/---

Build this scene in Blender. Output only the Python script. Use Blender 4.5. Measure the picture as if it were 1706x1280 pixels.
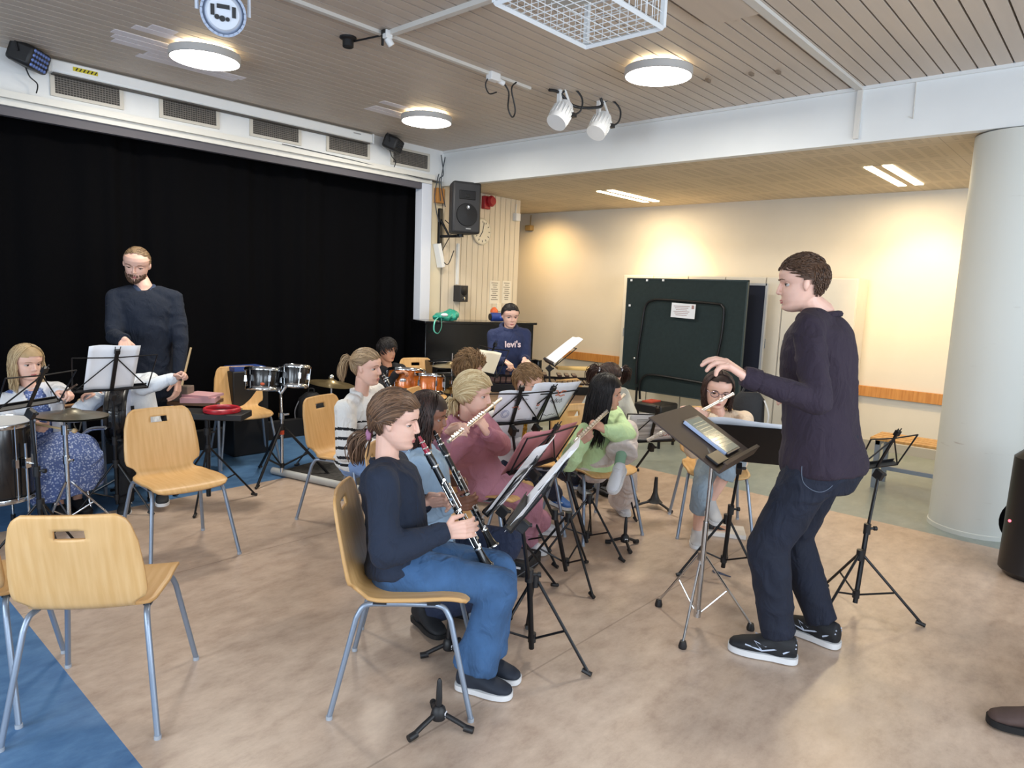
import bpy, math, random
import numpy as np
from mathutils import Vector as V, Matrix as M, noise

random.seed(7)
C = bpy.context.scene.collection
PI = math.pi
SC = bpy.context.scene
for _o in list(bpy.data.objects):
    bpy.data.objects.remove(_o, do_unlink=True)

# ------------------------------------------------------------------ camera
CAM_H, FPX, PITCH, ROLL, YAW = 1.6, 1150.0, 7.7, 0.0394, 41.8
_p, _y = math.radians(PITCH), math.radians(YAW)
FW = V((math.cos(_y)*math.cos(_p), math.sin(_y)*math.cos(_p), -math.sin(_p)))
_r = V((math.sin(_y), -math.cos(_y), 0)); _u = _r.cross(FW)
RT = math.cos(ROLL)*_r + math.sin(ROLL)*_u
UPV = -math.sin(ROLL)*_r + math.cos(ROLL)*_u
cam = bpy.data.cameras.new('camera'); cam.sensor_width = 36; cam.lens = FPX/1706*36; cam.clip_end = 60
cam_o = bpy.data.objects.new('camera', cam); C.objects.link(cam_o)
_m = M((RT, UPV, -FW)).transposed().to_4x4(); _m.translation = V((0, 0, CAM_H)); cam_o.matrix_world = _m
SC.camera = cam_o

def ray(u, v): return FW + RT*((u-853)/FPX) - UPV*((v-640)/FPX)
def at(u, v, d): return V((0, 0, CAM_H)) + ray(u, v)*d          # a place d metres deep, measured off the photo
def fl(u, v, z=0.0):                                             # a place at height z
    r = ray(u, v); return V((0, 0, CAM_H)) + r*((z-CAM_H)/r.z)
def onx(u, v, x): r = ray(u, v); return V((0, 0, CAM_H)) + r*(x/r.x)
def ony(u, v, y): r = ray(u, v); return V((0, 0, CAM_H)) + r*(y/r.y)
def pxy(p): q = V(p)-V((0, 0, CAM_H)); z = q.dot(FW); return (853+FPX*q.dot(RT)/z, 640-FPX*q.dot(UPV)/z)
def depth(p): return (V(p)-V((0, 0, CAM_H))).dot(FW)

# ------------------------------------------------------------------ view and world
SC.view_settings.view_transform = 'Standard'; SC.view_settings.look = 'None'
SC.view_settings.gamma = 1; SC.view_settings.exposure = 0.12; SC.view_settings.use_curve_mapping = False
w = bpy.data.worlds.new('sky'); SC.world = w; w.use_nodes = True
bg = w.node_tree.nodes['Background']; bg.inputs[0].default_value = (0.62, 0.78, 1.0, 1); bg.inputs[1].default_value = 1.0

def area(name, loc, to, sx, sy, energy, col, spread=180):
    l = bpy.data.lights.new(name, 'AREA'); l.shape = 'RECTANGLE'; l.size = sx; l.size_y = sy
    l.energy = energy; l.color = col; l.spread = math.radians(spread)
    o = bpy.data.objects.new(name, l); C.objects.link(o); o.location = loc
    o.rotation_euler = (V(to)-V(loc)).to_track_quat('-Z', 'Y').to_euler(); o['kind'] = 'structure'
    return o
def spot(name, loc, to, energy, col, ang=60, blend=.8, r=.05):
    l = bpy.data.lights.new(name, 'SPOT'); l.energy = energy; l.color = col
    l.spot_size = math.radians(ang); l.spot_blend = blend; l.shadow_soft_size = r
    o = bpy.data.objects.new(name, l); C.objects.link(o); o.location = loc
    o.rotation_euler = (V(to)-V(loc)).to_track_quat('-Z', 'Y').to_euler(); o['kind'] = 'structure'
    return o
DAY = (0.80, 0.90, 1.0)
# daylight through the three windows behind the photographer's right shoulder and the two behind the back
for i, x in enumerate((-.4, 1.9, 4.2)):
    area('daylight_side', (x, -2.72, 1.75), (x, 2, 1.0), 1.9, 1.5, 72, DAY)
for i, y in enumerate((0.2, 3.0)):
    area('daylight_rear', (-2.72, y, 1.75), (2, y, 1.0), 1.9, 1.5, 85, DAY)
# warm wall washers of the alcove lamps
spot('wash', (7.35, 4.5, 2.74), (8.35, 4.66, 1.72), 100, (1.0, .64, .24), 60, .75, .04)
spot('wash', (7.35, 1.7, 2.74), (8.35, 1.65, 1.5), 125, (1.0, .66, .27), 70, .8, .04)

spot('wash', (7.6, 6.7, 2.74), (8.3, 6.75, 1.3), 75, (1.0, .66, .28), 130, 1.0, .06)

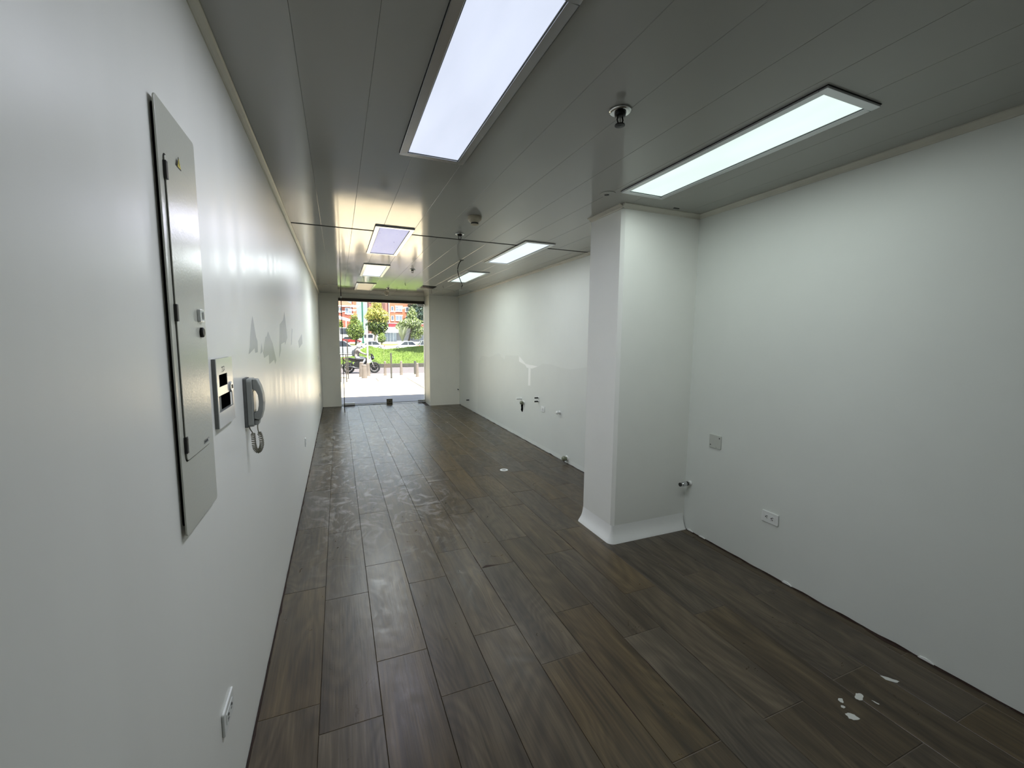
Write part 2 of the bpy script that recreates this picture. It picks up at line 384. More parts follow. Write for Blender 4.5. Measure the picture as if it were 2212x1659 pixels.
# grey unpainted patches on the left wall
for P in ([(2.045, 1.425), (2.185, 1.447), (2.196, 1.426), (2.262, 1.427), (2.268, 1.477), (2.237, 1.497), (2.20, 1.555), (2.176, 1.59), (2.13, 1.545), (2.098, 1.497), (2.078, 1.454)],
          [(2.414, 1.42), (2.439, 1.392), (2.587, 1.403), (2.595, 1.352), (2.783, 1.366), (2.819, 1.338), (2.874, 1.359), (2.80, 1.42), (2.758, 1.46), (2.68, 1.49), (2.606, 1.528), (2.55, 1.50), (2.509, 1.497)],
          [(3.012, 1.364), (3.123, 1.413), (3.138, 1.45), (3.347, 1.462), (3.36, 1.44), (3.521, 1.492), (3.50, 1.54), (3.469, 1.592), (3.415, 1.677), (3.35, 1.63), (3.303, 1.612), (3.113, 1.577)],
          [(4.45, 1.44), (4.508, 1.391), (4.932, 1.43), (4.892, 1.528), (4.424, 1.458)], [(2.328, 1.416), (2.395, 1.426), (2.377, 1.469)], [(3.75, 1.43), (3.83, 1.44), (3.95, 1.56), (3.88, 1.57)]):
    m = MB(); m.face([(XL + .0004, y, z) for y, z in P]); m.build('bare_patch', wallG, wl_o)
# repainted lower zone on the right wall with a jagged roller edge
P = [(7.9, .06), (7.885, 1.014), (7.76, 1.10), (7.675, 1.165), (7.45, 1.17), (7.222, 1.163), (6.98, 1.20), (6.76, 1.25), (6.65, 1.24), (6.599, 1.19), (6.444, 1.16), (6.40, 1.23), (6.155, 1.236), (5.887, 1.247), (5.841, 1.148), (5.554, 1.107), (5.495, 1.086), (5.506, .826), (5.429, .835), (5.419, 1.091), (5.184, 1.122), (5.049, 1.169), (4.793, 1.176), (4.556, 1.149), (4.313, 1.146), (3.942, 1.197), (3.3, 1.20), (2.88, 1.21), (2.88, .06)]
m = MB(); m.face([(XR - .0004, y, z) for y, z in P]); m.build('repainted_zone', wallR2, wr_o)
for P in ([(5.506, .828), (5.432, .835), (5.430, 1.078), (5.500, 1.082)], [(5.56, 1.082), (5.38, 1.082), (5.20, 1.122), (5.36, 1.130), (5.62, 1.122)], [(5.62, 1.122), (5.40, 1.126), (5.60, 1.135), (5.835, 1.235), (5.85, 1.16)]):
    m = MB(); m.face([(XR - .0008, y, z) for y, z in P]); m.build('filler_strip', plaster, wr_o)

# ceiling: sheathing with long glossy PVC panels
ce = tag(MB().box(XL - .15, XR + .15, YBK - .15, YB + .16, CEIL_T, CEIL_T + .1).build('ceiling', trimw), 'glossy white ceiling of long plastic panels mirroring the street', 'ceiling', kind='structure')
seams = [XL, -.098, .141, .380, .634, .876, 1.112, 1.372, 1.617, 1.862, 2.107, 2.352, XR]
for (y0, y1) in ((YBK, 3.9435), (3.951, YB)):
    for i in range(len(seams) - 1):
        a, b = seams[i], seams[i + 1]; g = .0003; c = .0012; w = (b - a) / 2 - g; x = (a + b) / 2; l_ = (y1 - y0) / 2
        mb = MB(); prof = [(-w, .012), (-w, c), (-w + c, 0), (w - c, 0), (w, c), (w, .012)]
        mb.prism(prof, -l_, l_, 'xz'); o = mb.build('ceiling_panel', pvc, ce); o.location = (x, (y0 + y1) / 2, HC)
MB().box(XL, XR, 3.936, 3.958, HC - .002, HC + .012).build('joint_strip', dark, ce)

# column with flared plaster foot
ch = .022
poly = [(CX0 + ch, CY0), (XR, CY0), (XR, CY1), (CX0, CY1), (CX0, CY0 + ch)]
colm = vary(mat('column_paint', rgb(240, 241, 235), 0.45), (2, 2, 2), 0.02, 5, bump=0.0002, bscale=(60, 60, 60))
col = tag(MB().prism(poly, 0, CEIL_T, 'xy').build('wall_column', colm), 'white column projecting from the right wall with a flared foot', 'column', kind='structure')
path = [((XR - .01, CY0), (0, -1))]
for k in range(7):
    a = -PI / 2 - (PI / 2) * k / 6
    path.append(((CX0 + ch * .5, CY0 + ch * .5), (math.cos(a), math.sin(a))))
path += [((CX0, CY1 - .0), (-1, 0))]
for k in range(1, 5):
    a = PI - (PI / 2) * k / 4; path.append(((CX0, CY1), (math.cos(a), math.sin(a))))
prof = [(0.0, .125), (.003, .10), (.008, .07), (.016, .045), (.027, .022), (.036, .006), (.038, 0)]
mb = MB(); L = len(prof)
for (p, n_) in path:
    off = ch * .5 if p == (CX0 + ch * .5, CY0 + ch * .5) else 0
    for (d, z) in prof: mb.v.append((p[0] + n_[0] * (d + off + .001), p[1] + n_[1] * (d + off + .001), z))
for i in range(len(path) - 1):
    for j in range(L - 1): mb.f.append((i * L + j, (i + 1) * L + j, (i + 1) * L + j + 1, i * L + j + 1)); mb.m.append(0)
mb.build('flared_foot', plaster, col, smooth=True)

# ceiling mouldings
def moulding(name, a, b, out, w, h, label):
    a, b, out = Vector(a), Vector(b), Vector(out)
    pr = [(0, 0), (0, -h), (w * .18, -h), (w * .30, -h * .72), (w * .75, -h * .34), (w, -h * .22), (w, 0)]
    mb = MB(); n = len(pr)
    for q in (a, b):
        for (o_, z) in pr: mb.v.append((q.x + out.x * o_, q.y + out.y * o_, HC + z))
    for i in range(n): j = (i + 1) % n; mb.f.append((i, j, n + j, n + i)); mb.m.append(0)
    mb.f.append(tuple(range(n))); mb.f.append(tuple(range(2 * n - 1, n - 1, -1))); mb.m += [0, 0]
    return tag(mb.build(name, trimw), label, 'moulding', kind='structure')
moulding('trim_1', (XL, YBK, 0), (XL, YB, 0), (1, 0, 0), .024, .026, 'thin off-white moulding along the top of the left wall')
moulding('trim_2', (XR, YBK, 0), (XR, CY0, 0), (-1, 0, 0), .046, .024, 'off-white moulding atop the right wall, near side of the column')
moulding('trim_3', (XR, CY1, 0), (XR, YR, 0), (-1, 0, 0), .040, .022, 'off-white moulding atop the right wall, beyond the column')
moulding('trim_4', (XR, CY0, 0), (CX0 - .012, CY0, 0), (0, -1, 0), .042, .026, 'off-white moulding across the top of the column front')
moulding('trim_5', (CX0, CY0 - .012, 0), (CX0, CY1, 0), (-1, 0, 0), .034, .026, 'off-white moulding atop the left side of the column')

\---

▸ To do
From the first line above down to the line with "bpy.data.objects.remove(_o, do_unlink=True)", reproduce every line and no others, omitting pictures.

▸ Result of this exercise
Build this scene in Blender. Output only the Python script. Use Blender 4.5. Measure the picture as if it were 1706x1280 pixels.
import bpy, math, random
import numpy as np
from mathutils import Vector as V, Matrix as M, noise

random.seed(7)
C = bpy.context.scene.collection
PI = math.pi
SC = bpy.context.scene
for _o in list(bpy.data.objects):
    bpy.data.objects.remove(_o, do_unlink=True)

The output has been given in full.